大型トレーラーをけん引する力も必要であろう。もっとも、強力なバッテリーでも超軽量化しなければ、極端な話、バッテリーの重さに耐えかねてモーターウェイを破損してしまう恐れもある。
テスラーがEV車はクール、との認識を広めた。しかし、カリフォルニアやニューヨークでそれが受けたとしても中西部などにおける伝統的なトラック愛好者に打ち勝つには至っていない。これには政治も関係する。
環境問題に配慮するカリフォルニアやニューヨークなど政治的に自由主義の根付く、民主党の支持基盤ではテスラーは支持される。しかし、保守的な中西部や南部ではそうはいかない。むしろ、ガソリン車とのコスト比較したうえで経済パーフォーマンスが優れていることが要件となる。

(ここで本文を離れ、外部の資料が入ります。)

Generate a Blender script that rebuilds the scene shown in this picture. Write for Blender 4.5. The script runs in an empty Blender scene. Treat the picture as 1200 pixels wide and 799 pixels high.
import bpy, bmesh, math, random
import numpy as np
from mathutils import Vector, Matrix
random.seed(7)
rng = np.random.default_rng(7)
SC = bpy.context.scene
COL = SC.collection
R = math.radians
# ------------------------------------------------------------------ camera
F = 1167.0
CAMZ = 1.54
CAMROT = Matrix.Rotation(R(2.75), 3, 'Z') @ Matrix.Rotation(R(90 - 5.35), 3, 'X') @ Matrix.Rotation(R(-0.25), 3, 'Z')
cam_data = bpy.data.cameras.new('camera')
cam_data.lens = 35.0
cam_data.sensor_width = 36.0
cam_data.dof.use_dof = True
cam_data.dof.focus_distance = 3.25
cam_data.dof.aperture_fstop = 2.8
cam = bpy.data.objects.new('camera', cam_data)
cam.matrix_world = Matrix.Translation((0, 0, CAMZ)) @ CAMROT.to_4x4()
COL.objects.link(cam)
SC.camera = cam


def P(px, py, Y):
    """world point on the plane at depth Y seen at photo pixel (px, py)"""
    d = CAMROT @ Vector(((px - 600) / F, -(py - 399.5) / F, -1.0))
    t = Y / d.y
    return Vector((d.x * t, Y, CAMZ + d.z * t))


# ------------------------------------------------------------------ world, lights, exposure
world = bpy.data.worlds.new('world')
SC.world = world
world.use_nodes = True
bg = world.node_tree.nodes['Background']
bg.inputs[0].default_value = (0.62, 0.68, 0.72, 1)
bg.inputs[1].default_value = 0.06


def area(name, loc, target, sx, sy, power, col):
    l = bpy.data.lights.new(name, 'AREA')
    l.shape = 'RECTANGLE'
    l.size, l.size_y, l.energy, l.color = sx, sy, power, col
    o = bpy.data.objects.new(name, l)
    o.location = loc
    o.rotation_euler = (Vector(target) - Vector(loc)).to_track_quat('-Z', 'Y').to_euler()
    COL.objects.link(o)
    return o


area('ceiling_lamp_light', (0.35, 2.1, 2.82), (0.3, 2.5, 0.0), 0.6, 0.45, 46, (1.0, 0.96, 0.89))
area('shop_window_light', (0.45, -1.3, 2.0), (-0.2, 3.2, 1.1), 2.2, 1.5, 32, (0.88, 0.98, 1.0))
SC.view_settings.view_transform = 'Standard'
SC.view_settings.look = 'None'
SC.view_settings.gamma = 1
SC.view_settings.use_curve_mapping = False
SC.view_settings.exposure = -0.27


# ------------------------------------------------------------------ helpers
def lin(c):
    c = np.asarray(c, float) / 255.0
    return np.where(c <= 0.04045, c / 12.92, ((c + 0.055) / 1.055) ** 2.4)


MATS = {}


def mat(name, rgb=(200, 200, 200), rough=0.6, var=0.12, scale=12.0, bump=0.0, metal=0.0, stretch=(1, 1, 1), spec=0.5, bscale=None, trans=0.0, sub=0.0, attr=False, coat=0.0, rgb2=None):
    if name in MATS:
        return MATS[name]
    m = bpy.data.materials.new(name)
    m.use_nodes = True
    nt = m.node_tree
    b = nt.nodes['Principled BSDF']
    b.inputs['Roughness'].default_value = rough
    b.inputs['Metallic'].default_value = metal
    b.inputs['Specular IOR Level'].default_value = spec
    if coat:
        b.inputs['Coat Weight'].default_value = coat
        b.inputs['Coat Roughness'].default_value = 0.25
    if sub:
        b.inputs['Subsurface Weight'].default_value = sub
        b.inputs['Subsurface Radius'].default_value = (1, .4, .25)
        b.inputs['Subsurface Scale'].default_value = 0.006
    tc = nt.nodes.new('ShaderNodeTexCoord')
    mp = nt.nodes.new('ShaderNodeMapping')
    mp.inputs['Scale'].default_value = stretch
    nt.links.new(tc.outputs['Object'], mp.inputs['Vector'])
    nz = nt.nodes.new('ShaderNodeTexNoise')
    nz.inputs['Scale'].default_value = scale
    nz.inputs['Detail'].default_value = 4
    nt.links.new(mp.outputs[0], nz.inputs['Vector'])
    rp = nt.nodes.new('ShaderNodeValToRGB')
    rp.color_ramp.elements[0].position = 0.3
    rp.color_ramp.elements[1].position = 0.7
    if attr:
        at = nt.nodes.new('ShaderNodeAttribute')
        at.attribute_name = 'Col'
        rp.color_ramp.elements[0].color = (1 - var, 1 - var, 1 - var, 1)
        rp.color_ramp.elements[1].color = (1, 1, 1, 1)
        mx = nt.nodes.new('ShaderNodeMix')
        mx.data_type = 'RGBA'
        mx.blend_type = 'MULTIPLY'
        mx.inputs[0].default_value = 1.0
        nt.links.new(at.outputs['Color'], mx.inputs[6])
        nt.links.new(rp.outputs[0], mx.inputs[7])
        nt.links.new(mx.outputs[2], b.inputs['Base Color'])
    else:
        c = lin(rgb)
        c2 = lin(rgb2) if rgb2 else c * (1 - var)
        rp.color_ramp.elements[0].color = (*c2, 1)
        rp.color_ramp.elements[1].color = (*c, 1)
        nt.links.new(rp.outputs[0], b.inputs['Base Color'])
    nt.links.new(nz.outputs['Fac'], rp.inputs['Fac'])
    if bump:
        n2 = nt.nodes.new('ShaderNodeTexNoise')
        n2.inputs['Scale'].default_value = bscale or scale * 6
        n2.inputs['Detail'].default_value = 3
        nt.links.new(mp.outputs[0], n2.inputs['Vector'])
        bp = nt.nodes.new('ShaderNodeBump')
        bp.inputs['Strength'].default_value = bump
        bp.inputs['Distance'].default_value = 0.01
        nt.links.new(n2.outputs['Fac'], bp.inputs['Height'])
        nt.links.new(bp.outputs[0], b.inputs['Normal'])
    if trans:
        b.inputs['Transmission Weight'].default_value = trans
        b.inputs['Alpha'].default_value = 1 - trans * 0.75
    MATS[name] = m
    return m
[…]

広大な国土を走行する米国では一回の充電で走れる走行距離が一大問題だ。今でも1万ドル余計に払えば300マイルまで走行距離が延びるF-150 がオプションとして存在する。しかし、それでも首都ワシントンからオハイオ州にたどり着くのがやっとだ。消費者の満足度は高くはないであろう。
現在のところ、全米に5万5千カ所のバッテリー充電ステーションが設けられている。ガソリンスタンドの半分に過ぎない。バイデン大統領は、これを50万カ所と現在の10倍弱に広げる、と大風呂敷を広げた。しかし議会が承認した予算は75億ドルとバイデン案の半分のステーションしか設けることはできない。
F150のEV化はゲームチェンジャーとなりうるかの試金石である。全米の路上には三億台の車両が往来している。9月の新車販売台数は年率1,200万台強である。単純に計算して全部置き換わるのに25年かかる。
たしかにフォード、GMなどは大型車のEV化ラインを揃えてきた。しかし、需要家であるドライバーがEVに早急に切り替えない限り、「2030年までにEV車を半分にする」というバイデン大統領の目標達成は難しいと言えよう。